• **What you have to do**
From the top of the entries, reproduce each line exactly, stopping after the line that contains "len(left['oak']) + len(hv))". Omit pictures.

• **Listed entries**

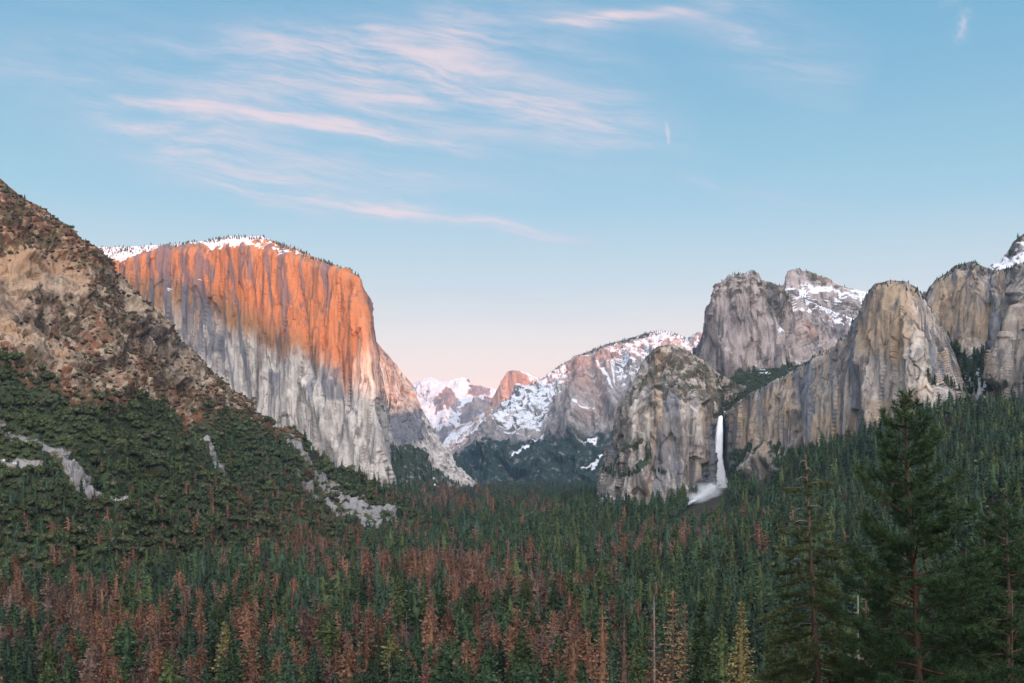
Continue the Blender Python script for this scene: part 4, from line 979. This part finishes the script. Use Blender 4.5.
ex += rim('hanging_valley', 260, (0, 1.0), (.25, .5), 7) + rim('front_buttress', 200, (.8, 1.0), (.12, .3), 8) + rim('front_buttress', 700, (0, .45), (.3, .7), 9, None, 'veg', .42)
ex += rim('leaning_cliff', 260, (.94, 1.0), (.12, .3), 10) + rim('leaning_cliff', 900, (0, .4), (.3, .8), 11, None, 'veg', .42)
ex += rim('right_cliff', 500, (.94, 1.0), (.12, .3), 12) + rim('right_cliff', 2600, (0, .7), (.4, 1.0), 13, None, 'veg', .45)
ex += rim('right_snow_peak', 400, (.3, 1.0), (.25, .7), 14, None, 'veg', .5) + rim('hillside', 120, (.97, 1.0), (.15, .36), 15, (0, 215))
mass('conifer_forest', np.concatenate([left['green'], np.array(ex), ]), 'green', None)
mass('dead_conifer_forest', left['dead'], 'dead', None)
hv = rim('hanging_valley', 2600, (0, 1.0), (.35, .8), 17)
br = [(hp[i, 0], hp[i, 1], hp[i, 2] - 1.0, np.clip(hg.normal(.6, .22), .25, 1.2), hg.random() * 6.28) for i in hbr]
mass('oak_scrub', np.concatenate([left['oak'], np.array(hv), np.array(br)]), 'oak', None, len(left['oak']) + len(hv))

# ------------------------------------------------------------------ the waterfall
def water_mat(name, soft):
    m, t, b = new_mat(name)
    pos = t.new('ShaderNodeNewGeometry').outputs['Position']
    n = t.noise(t.scale(pos, (1, 1, 0.06)), 0.30, 5, 0.6)
    t.l.new(t.mix(n, (0.78, 0.84, 0.90), (0.95, 0.96, 0.97)), b.inputs['Base Color'])
    b.inputs['Roughness'].default_value = 0.6
    a = t.math('ADD', t.attr('cover'), t.math('MULTIPLY', t.math('SUBTRACT', t.noise(t.scale(pos, (1, 1, 0.05 if not soft else 0.6)), 0.22, 6, 0.7), 0.5), 2.0))
    t.l.new(t.sstep(a, 0.15, 0.95 if not soft else 1.7), b.inputs['Alpha'])
    return m
wf = bpy.data.objects.new('waterfall', None); link(wf); DW = 2640.0
wf.location = P(712, 500, DW); wf['label'] = 'tall white waterfall plunging from the hanging valley between two cliffs'; wf['category'] = 'waterfall'
org = P(712, 500, DW)
lip = [(720.6, 415.8, 0.7, 2752), (720.5, 417.2, 1.5, 2740), (720, 421, 1.9, 2715), (719.3, 432, 2.7, 2705), (718.6, 445, 3.1, 2700), (717.7, 458, 3.9, 2696), (716.6, 469, 6.0, 2692), (714.6, 478, 9.5, 2688), (710.5, 488, 14.5, 2680)]
nr_, nc_ = 60, 25; tt = np.linspace(0, 1, nr_); LP = np.array(lip); ky = (LP[:, 1] - LP[0, 1]) / (LP[-1, 1] - LP[0, 1])
Lx, Ly, Lw, LD = [np.interp(tt, ky, LP[:, c]) for c in range(4)]
V, cov = [], []
for i in range(nr_):
    for j in range(nc_):
        q = -1 + 2 * j / (nc_ - 1)
        p = P(Lx[i] + q * Lw[i] * 1.4, Ly[i], LD[i]); p[1] -= 10 * math.sqrt(max(0, 1 - q * q)) + 2 * R.random()
        V.append(p - org); cov.append(1.25 * (1 - abs(q) ** 2.6) + 0.3 * (1 - tt[i]) - 0.05)
idx = np.arange(nr_ * nc_).reshape(nr_, nc_); q = np.stack([idx[:-1, :-1], idx[1:, :-1], idx[1:, 1:], idx[:-1, 1:]], -1).reshape(-1, 4)
back_ = np.array(V) + np.array([0, 9, 0]); V2 = np.concatenate([np.array(V), back_]); q2 = np.concatenate([q, q[:, ::-1] + nr_ * nc_])
me = mesh_from('falling_water', V2, q2, [water_mat('falling water', False)], True); attr(me, 'cover', cov + cov)
link(bpy.data.objects.new('falling_water', me), wf)
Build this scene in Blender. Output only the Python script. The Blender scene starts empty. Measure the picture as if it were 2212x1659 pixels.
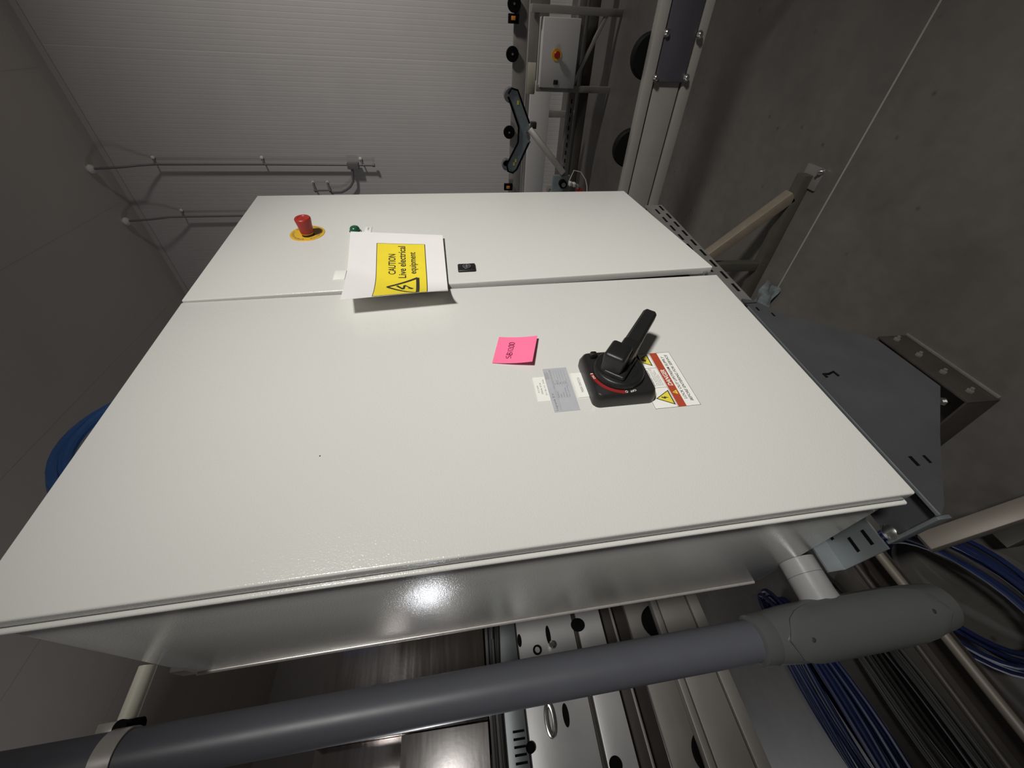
import bpy, bmesh, math, random
from mathutils import Matrix, Vector
random.seed(7)
PI = math.pi
sc = bpy.context.scene
col = sc.collection

# ------------------------------------------------------------------ camera
F = 835.0; W_, H_ = 2212, 1659
def ray(px, py): return Vector((px - W_ / 2, py - H_ / 2, F))
def basis_from(down, second, is_x):
    D = ray(*down).normalized(); S = ray(*second); S = (S - D * S.dot(D)).normalized(); Z = -D
    if is_x: X = S; Y = Z.cross(X)
    else: Y = S; X = Y.cross(Z)
    return Matrix((X, Y, Z))
R = basis_from((8000, 430), (1056, 1720), False)      # room axes seen from the camera
C = basis_from((7606, 275), (920, -94), True)         # cabinet axes (it stands slightly askew in the room)
CAMZ = 1.45
cam_d = bpy.data.cameras.new('camera'); cam = bpy.data.objects.new('camera', cam_d); col.objects.link(cam)
cam_d.sensor_fit = 'HORIZONTAL'; cam_d.sensor_width = 36.0; cam_d.lens = 36.0 * F / W_
cam_d.clip_start = 0.02; cam_d.clip_end = 60
cx = R @ Vector((1, 0, 0)); cy = R @ Vector((0, -1, 0)); cz = R @ Vector((0, 0, -1))
cam.matrix_world = Matrix(((cx.x, cy.x, cz.x, 0), (cx.y, cy.y, cz.y, 0), (cx.z, cy.z, cz.z, CAMZ), (0, 0, 0, 1)))
sc.camera = cam

# ------------------------------------------------------------------ world, lamps, exposure
wd = bpy.data.worlds.new('world'); sc.world = wd; wd.use_nodes = True
wd.node_tree.nodes['Background'].inputs[0].default_value = (0.80, 0.76, 0.74, 1)
wd.node_tree.nodes['Background'].inputs[1].default_value = 0.07
def area(name, loc, target, size, power, color, spread=180):
    l = bpy.data.lights.new(name, 'AREA'); l.shape = 'DISK'; l.size = size; l.energy = power; l.color = color
    l.spread = math.radians(spread)
    o = bpy.data.objects.new(name, l); col.objects.link(o)
    o.location = (loc[0], loc[1], loc[2] + CAMZ)
    d = Vector(target) - Vector(loc); o.rotation_euler = d.to_track_quat('-Z', 'Y').to_euler()
    return o
def spot(name, loc, target, radius, power, color, size, blend):
    l = bpy.data.lights.new(name, 'SPOT'); l.shadow_soft_size = radius; l.energy = power; l.color = color
    l.spot_size = math.radians(size); l.spot_blend = blend
    o = bpy.data.objects.new(name, l); col.objects.link(o); o.location = (loc[0], loc[1], loc[2] + CAMZ)
    d = Vector(target) - Vector(loc); o.rotation_euler = d.to_track_quat('-Z', 'Y').to_euler(); return o
spot('work_lamp', (-0.7, -3.1, 1.5), (1.05, 0.5, -0.48), 0.26, 750, (0.985, 0.97, 0.925), 42, 1.0)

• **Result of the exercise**
Continue the Blender Python script for this scene: part 4, from line 979. This part finishes the script. Use Blender 4.5.
ex += rim('hanging_valley', 260, (0, 1.0), (.25, .5), 7) + rim('front_buttress', 200, (.8, 1.0), (.12, .3), 8) + rim('front_buttress', 700, (0, .45), (.3, .7), 9, None, 'veg', .42)
ex += rim('leaning_cliff', 260, (.94, 1.0), (.12, .3), 10) + rim('leaning_cliff', 900, (0, .4), (.3, .8), 11, None, 'veg', .42)
ex += rim('right_cliff', 500, (.94, 1.0), (.12, .3), 12) + rim('right_cliff', 2600, (0, .7), (.4, 1.0), 13, None, 'veg', .45)
ex += rim('right_snow_peak', 400, (.3, 1.0), (.25, .7), 14, None, 'veg', .5) + rim('hillside', 120, (.97, 1.0), (.15, .36), 15, (0, 215))
mass('conifer_forest', np.concatenate([left['green'], np.array(ex), ]), 'green', None)
mass('dead_conifer_forest', left['dead'], 'dead', None)
hv = rim('hanging_valley', 2600, (0, 1.0), (.35, .8), 17)
br = [(hp[i, 0], hp[i, 1], hp[i, 2] - 1.0, np.clip(hg.normal(.6, .22), .25, 1.2), hg.random() * 6.28) for i in hbr]
mass('oak_scrub', np.concatenate([left['oak'], np.array(hv), np.array(br)]), 'oak', None, len(left['oak']) + len(hv))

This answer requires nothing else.